It’s relative, you don’t need to understand all and everything of theses parameters and colour science stuff to edit a picture. That’s a part of the philosophy of Adobe’s products, most lightroom users don’t care and don’t want to learn this. Of course this is helpful when it comes to photo editing, and you’ll probably make greater adjustment knowing it. And that’s the thing that make darktable “complicated” to some users.
In the UX field we often use the example of the car human-machine interface. You know how to drive a car, right ? But do you know anything about mechanics ? Do you know how a engine is working ? Probably not. And does it matters ? Probably not if you are not a Formula 1 driver ! Of course knowing some will help you taking care of your car and all, but that won’t make you a greatest driver.

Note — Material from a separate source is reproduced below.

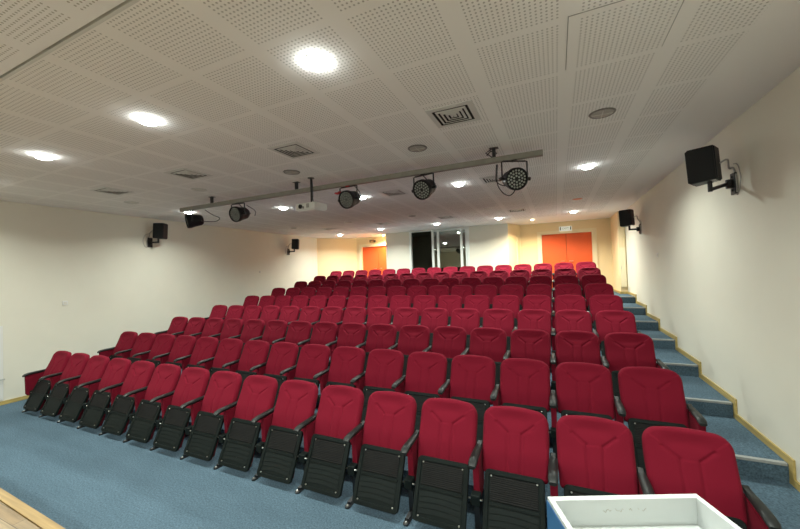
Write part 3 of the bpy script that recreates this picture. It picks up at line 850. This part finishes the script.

So yes I think it depends on the targeted users too, to what extend they’ll be ready to learn and adopt a new workflow and stuff. A product can’t fit everyone’s need. I’ll say that daktable is for “power users” of photography too…
I don’t thing UI have to be simple at the first sight, what’s matters the most is the mental model it propose, the learning curve of the software and affordance of the tool.
Simply put, the mental model is the idea we have of how something work. This mental model define what we expect of a product (not only softwares, but it’s really important in human-machine interactions) and how we’ll want to use it and the first sight. Every mental model is build at some point, and a mental model is based on beliefs more than facts. A wrong mental model is often the source the of bad-use of products. For example, saying a car will slow down and stop if I just ain’t acelerate is a wrong mental model that non-drivers can have (you also need to be on the neutral point). To me it feels like lightroom choose to mimic the mental model of a camera and others piture editors, naming parameters after the ones you find in camera, even thought it won’t fit exactly from the technical point of view. Darktable however, choose to go for a more “scientific and analog” way, even though it’s no the usual way of doing. And that’s not really a problem, it’s even one of his greatest strengh. The thing is that most people don’t want to change from one mental model to another or add a new one, that’s also why it’s difficult to change from a software to another. But these users usually consider that a photo is 50% the subject, 40% the shooting and 10% the edit, and won’t probably need / want to edit a photo heavily too. If you do corporate portraits, a 1h edited photo won’t pay more than a 10min one, clients will barely notice anyway.
The learning curve of Darktable is quite high in Darktable compared to Lightroom, but not that much compared to 3D softwares for example. The thing is that we accept 3D to be complicated more than photo editing, also because everyone can take a picture, not everyone can create just a 3D sphere… But Darktable has a great learning curve, modudule by module, then drawing mask, then parametric mask. You can get the most of it in 20-30h maybe ? You won’t understand 100% of the term but that will be enough to edit 90% of your photos with the most classical modules. That’s not much. I’ve spent 200+h on Adobe After Effects and I know maybe a third of the software (not even sure), and absolutly nothing of the video tech part thanks to the software. On the other hand using Natron for 20h you’ll just now how to export a basic image with 2 filters but you’ll know way better the composing work you’ve actually done. It’s a choice to take, and assume, and darktable do it right.
The affordance is kinda how a product is self-descriptive. The most famous example are doors handles : no handle means “push”, a handle means “pull”, no matter what’s written on top. On software there are classic statements on the UI : a round box means “1 choice”, squared box means “multiple choices”. A sliders is meant to choose between more than 2 values, curve alows specific ajustments on at least 2 parameters… And to that extend darktable is really great, and the UI gave all the controls to the user, no matter if you’ll have to use 3 curves and 2 sliders to be precise. You can be precise and the UI is showing this too.
Not everything have to work out of the box, what’s important is if it worth it afterwards or not. Darktable is more powerfull than lightroom for sure, more accurate and precise. There is absolutly no doubt in that. I think sometimes the only thing to do is to admit that yes it’s not intuitive for novices out of the box, yes you’ll need to learn some complicated things, and no you’re not forced too. But at some point, if you wants precision and control you’ll have too.
A GUI complexity is always subjective, and in the end only the ease of use matters really. Ideed users are not engineers, they are photographers in need of precise control, otherwhise they’ll be probably using something else. What’s complicated is to “step into it”, yes, like Blender, Natron, After Effects, Solidworks… Every precise and complete software at some points. Even Exels is complicated if you never used it… The one thing for sure is that you can’t make a software 100% easy (out of the box) and complete (powerfull).
A software is never too complicated. It’s too complicated for a certain use, or a certain user.